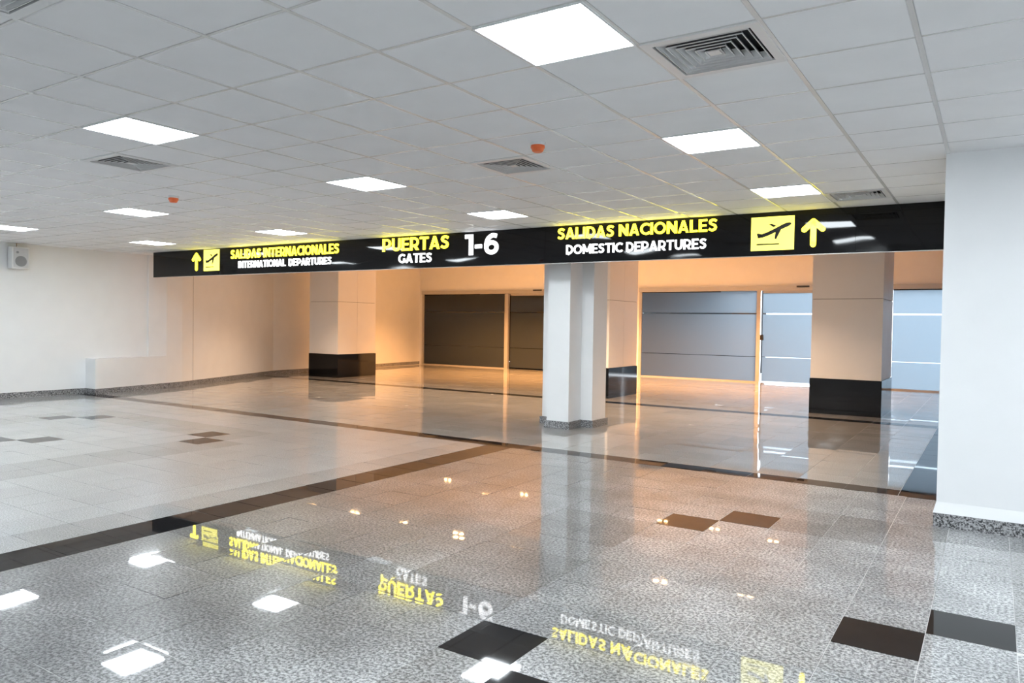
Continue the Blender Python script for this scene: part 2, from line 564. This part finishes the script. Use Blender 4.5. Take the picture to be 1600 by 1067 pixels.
# block on the right that the banner runs behind
BX, BY = -0.015, 5.2
wall_right = wall('wall_right', [(BX, BY), (7.9, BY), (7.9, 7.4), (0.5, 7.4), (0.5, 12.2), (BX, 12.2)], z1=GH + 0.1)
mb = MB()   # plaster flares out where it meets the skirting
F_ = 0.022
mb.hexa([(BX - F_, BY - F_, 0.112), (7.9, BY - F_, 0.112), (7.9, BY, 0.112), (BX - F_, BY, 0.112), (BX - 0.001, BY - 0.001, 0.20), (7.9, BY - 0.001, 0.20), (7.9, BY, 0.20), (BX - 0.001, BY, 0.20)])
link('plaster_flare', mb.mesh('plaster_flare', M['paint']), wall_right)
wall('wall_near', [(WL - 0.4, -7.2), (8.0, -7.2), (8.0, -7.0), (WL - 0.4, -7.0)])
wall('wall_side', [(7.9, -7.0), (8.1, -7.0), (8.1, 5.3), (7.9, 5.3)])
wall('wall_gate', [(2.6, 7.4), (2.9, 7.4), (2.9, GY + 0.2), (2.6, GY + 0.2)], z1=GH + 0.1)

# back wall with the gate openings (x ranges are real openings)
DZ = 2.77
D1 = (-17.86, -10.45)
D2 = (-9.03, 2.4)
mb = MB()
mb.box(-19.0, D1[0], GY, GY + 0.18, 0, GH + 0.1)
mb.box(D1[1], D2[0], GY, GY + 0.18, 0, GH + 0.1)
mb.box(D2[1], 3.0, GY, GY + 0.18, 0, GH + 0.1)
mb.box(D1[0], D1[1], GY, GY + 0.18, DZ, GH + 0.1)
mb.box(D2[0], D2[1], GY, GY + 0.18, DZ, GH + 0.1)
link('wall_back', mb.mesh('wall_back', M['paint']), kind='structure')

# ------------------------------------------------------------------ granite skirting, laid in lengths
def baseboard(name, pts, h=0.112, th=0.02, step=0.6):
    """pts run with the room on their right hand side"""
    root = None
    segs = []
    for (ax, ay), (bx, by) in zip(pts[:-1], pts[1:]):
        L = math.hypot(bx - ax, by - ay)
        dx, dy = (bx - ax) / L, (by - ay) / L
        nx, ny = dy, -dx
        n = max(1, round(L / step))
        for k in range(n):
            a, b_ = L * k / n + 0.001, L * (k + 1) / n - 0.001
            segs.append((ax + dx * a, ay + dy * a, ax + dx * b_, ay + dy * b_, nx, ny))
    root = empty(name)
    root['kind'] = 'structure'
    for (x0, y0, x1, y1, nx, ny) in segs:
        m_ = MB()
        m_.prism([(x0, y0), (x0 + nx * th, y0 + ny * th), (x1 + nx * th, y1 + ny * th), (x1, y1)], 0.0, h)
        link('skirting_stone', m_.mesh('skirting_stone', M['g_skirt']), root)
    return root

baseboard('baseboard_left', [(WL, -6.9), (WL, 6.44), (P0[0] + 0.02, 6.44)])
baseboard('baseboard_splay', [(P0[0], 6.44), LE, P1, (P2[0], GY)])
baseboard('baseboard_right', [(BX - 0.02, BY), (7.9, BY)])

# low boxed ledge against the left wall
mb = MB()
mb.prism([(WL + 0.002, 6.44), (P0[0], 6.44), (P0[0], 6.48), (WL + 0.002, q0[1] - 0.01)], 0.0, 0.735)
ledge = link('boxed_ledge', mb.mesh('boxed_ledge', M['paint']))
tag(ledge, 'low white boxed-in ledge along the foot of the left wall', 'ledge')

# ------------------------------------------------------------------ black sign banner with lit letters
BANG = math.atan(0.015)
sign = empty('sign_banner', (0, 7.70, 2.47), BANG)
tag(sign, 'long black overhead departures sign with lit yellow and white lettering', 'sign')
BZ = 2.47
def bpanel(x0, x1):
    m_ = MB()
    n = max(4, int((x1 - x0) / 0.25))
    m_.box(x0 + 0.0012, x1 - 0.0012, 0.0, 0.05, 0.0, H - BZ - 0.001)
    o = link('panel', m_.mesh('panel', M['acm']), sign)
    return o
for x0, x1 in ((-14.83, -8.925), (-8.925, -5.16), (-5.16, -1.03), (-1.03, 0.45)):
    bpanel(x0, x1)
mb = MB(); mb.box(-14.82, 0.44, 0.051, 0.075, 0.0, H - BZ - 0.001)
link('backing', mb.mesh('backing', M['black_plastic']), sign)
mb = MB(); mb.box(-14.83, 0.45, 0.0, 0.05, -0.006, 0.0)
link('bottom_trim', mb.mesh('bottom_trim', M['alu']), sign)

# --- stroke built capital letters (cap height 1)
WT = 0.185
def arc(cx, cy_, rx, ry, a0, a1, n=14):
    return [(cx + rx * math.cos(math.radians(a0 + (a1 - a0) * k / n)), cy_ + ry * math.sin(math.radians(a0 + (a1 - a0) * k / n))) for k in range(n + 1)]
def stroke(pts, w_=WT, caps=False):
    """mitred strip as quads"""
    out = []
    n = len(pts); L, R_ = [], []
    for i in range(n):
        p = Vector(pts[i])
        d0 = (p - Vector(pts[i - 1])).normalized() if i > 0 else None
        d1 = (Vector(pts[i + 1]) - p).normalized() if i < n - 1 else None
        if d0 is None: d0 = d1
        if d1 is None: d1 = d0
        t = (d0 + d1).normalized()
        nrm = Vector((-t.y, t.x))
        k = 1 / max(0.5, nrm.dot(Vector((-d1.y, d1.x))))
        L.append(p + nrm * w_ / 2 * k); R_.append(p - nrm * w_ / 2 * k)
    for i in range(n - 1):
        out.append([R_[i], R_[i + 1], L[i + 1], L[i]])
    if caps:
        for p in (pts[0], pts[-1]):
            out.append([Vector(q) for q in arc(p[0], p[1], w_ / 2, w_ / 2, 0, 360, 20)[:-1]])
    return [[(q[0], q[1]) for q in poly] for poly in out]
def rect(x0, y0, x1, y1):
    return [[(x0, y0), (x1, y0), (x1, y1), (x0, y1)]]
def smooth(pts, n=5):
    P = [pts[0]] + pts + [pts[-1]]
    out = []
    for i in range(1, len(P) - 2):
        for k in range(n):
            t = k / n
            out.append(tuple(0.5 * (2 * P[i][a] + (P[i + 1][a] - P[i - 1][a]) * t + (2 * P[i - 1][a] - 5 * P[i][a] + 4 * P[i + 1][a] - P[i + 2][a]) * t * t + (3 * P[i][a] - P[i - 1][a] - 3 * P[i + 1][a] + P[i + 2][a]) * t ** 3) for a in (0, 1)))
    out.append(pts[-1])
    return out
h_ = WT / 2
def glyph(c):
    if c == 'A':
        return 0.88, [[(0, 0), (0.205, 0), (0.535, 1), (0.345, 1)], [(0.675, 0), (0.88, 0), (0.535, 1), (0.345, 1)]] + rect(0.2, 0.19, 0.68, 0.34)
    if c == 'S':
        return 0.70, stroke(smooth([(0.63, 0.80), (0.50, 0.885), (0.35, 0.90), (0.19, 0.85), (0.13, 0.72), (0.20, 0.61), (0.36, 0.53), (0.51, 0.45), (0.57, 0.30), (0.50, 0.16), (0.34, 0.10), (0.19, 0.12), (0.05, 0.20)]))
    if c == 'L':
        return 0.64, rect(0, 0, 0.205, 1) + rect(0, 0, 0.64, 0.17)
    if c == 'I':
        return 0.205, rect(0, 0, 0.205, 1)
    if c == 'D':
        return 0.84, rect(0, 0, 0.205, 1) + stroke([(0.1, h_)] + [(0.34, h_)] + arc(0.34, 0.5, 0.5 - h_ - 0.005, 0.5 - h_, -90, 90, 16) + [(0.1, 1 - h_)])
    if c == 'N':
        return 0.85, rect(0, 0, 0.20, 1) + rect(0.65, 0, 0.85, 1) + [[(0, 1), (0, 0.75), (0.65, 0), (0.85, 0), (0.85, 0.25), (0.20, 1)]]
    if c == 'T':
        return 0.76, rect(0, 0.83, 0.76, 1) + rect(0.278, 0, 0.482, 0.9)
    if c == 'E':
        return 0.67, rect(0, 0, 0.205, 1) + rect(0, 0, 0.67, 0.165) + rect(0, 0.835, 0.66, 1) + rect(0, 0.42, 0.60, 0.58)
    if c in 'RP':
        g = rect(0, 0, 0.205, 1) + stroke([(0.1, 1 - h_ + 0.01), (0.40, 1 - h_ + 0.01)] + arc(0.42, 0.625, 0.27, 0.275, 88, -88, 12) + [(0.40, 0.345), (0.1, 0.345)], 0.172)
        if c == 'R':
            g += [[(0.30, 0.36), (0.54, 0.36), (0.80, 0), (0.54, 0)]]
        return 0.79, g
    if c == 'C':
        return 0.80, stroke(arc(0.53, 0.5, 0.53 - h_, 0.5 - h_, 48, 312, 26))
    if c == 'O':
        return 1.02, stroke(arc(0.51, 0.5, 0.51 - h_, 0.5 - h_, 0, 360, 36))
    if c == 'U':
        return 0.82, stroke([(0.11, 1), (0.11, 0.42)] + arc(0.41, 0.40, 0.30, 0.40 - h_, 180, 360, 16) + [(0.71, 0.42), (0.71, 1)], 0.195)
    if c == 'G':
        return 0.88, stroke(arc(0.53, 0.5, 0.53 - h_, 0.5 - h_, 48, 335, 28)) + rect(0.66, 0.10, 0.87, 0.52)
    if c == 'M':
        return 1.02, rect(0, 0, 0.21, 1) + rect(0.81, 0, 1.02, 1) + [[(0, 1), (0, 0.68), (0.41, 0.18), (0.61, 0.18), (0.19, 1)], [(1.02, 1), (0.83, 1), (0.41, 0.18), (0.61, 0.18), (1.02, 0.68)]]
    if c == '1':
        return 0.46, rect(0.23, 0, 0.46, 1) + rect(0, 0.81, 0.40, 1)
    if c == '-':
        return 0.40, rect(0.0, 0.32, 0.38, 0.50)
    if c == '6':
        return 0.78, stroke(arc(0.40, 0.335, 0.285, 0.235, 0, 360, 28), 0.2) + stroke(smooth([(0.68, 0.86), (0.52, 0.90), (0.38, 0.875), (0.20, 0.74), (0.115, 0.52), (0.115, 0.33)]), 0.2)
    return 0.3, []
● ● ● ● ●
* _Exercise details_
Pictures excluded, repeat exactly the lines from the top of the material through the line with "mb.mesh('wall_back', M['paint']), kind='structure')", including both of those lines.

* _Answer in full_
Continue the Blender Python script for this scene: part 2, from line 564. This part finishes the script. Use Blender 4.5. Take the picture to be 1600 by 1067 pixels.
# block on the right that the banner runs behind
BX, BY = -0.015, 5.2
wall_right = wall('wall_right', [(BX, BY), (7.9, BY), (7.9, 7.4), (0.5, 7.4), (0.5, 12.2), (BX, 12.2)], z1=GH + 0.1)
mb = MB()   # plaster flares out where it meets the skirting
F_ = 0.022
mb.hexa([(BX - F_, BY - F_, 0.112), (7.9, BY - F_, 0.112), (7.9, BY, 0.112), (BX - F_, BY, 0.112), (BX - 0.001, BY - 0.001, 0.20), (7.9, BY - 0.001, 0.20), (7.9, BY, 0.20), (BX - 0.001, BY, 0.20)])
link('plaster_flare', mb.mesh('plaster_flare', M['paint']), wall_right)
wall('wall_near', [(WL - 0.4, -7.2), (8.0, -7.2), (8.0, -7.0), (WL - 0.4, -7.0)])
wall('wall_side', [(7.9, -7.0), (8.1, -7.0), (8.1, 5.3), (7.9, 5.3)])
wall('wall_gate', [(2.6, 7.4), (2.9, 7.4), (2.9, GY + 0.2), (2.6, GY + 0.2)], z1=GH + 0.1)

# back wall with the gate openings (x ranges are real openings)
DZ = 2.77
D1 = (-17.86, -10.45)
D2 = (-9.03, 2.4)
mb = MB()
mb.box(-19.0, D1[0], GY, GY + 0.18, 0, GH + 0.1)
mb.box(D1[1], D2[0], GY, GY + 0.18, 0, GH + 0.1)
mb.box(D2[1], 3.0, GY, GY + 0.18, 0, GH + 0.1)
mb.box(D1[0], D1[1], GY, GY + 0.18, DZ, GH + 0.1)
mb.box(D2[0], D2[1], GY, GY + 0.18, DZ, GH + 0.1)
link('wall_back', mb.mesh('wall_back', M['paint']), kind='structure')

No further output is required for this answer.